President Benigno “Noynoy” Aquino has formed a committee to advise the government panel when it resumes peace talks with the separatist Moro Islamic Liberation Front (MILF), a Malacanang official disclosed on Sunday.
Secretary Teresita Deles, the presidential adviser on the peace process, said the committee was established to ensure transparency and accountability in the talks expected to resume either in late September or early October.
Deles also said Aquino directed the committee to help a separate government panel in its negotiations with the Communist Party of the Philippines and its armed wing the New People’s Army.
In addition, the President is to sign a memorandum containing the guidelines that will set the parameters, mandate and responsibilities of the advisory panel, Deles said.
According to Deles, the committee is composed of members of the House of Representatives and the Senate, retired justices of the Supreme Court, members of the 1987 Constitutional Convention, local government officials in the strife-affected areas, representatives of non-government organizations and former chairmen of the government peace panels.
She disclosed she already met with House Speaker Feliciano Belmonte and Senate President Juan Ponce-Enrile to ask them to designate their representatives to the committee.
In preparation to the resumption, President Aquino appointed Marvic Leonen, an expert on ancestral domain and the dean of the College of Law of the state-owned University of the Philippines as the chairman of the government panel.
Both the government and the MILF have agreed to retain Malaysia as the broker or facilitator in the resumption of the peace talks to be hosted in its capital of Kuala Lumpur.
A Malaysian military general also heads an international team monitoring the ceasefire agreement between the government and the MILF while their representatives are talking peace in Kuala Lumpur.
Earlier, President Aquino announced that the government was willing to resume talks with the MILF after the Muslim holy month of Ramadan on September 10.
However, Mohagher Iqbal, the head of the MILF panel, doubted the talks could be resumed immediately, saying that Malaysia would hold a week-long celebration of the Eid’l Fitr which marks the end of Ramadan.

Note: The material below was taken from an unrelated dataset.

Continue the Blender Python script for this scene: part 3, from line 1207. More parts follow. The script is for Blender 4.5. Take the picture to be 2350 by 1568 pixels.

In this light, Iqbal said negotiations could start either in late September or early October.
The talks collapsed in 2008 when the Philippine Supreme Court declared as illegal a draft agreement that called for the establishment of an expanded Moro homeland in Mindanao under the concept of ancestral domain.
In its decision issued on the eve of its signing in Kuala Lumpur, the High Court ruled the agreement violated the Constitution because it meant the establishment of a state within a sovereign state.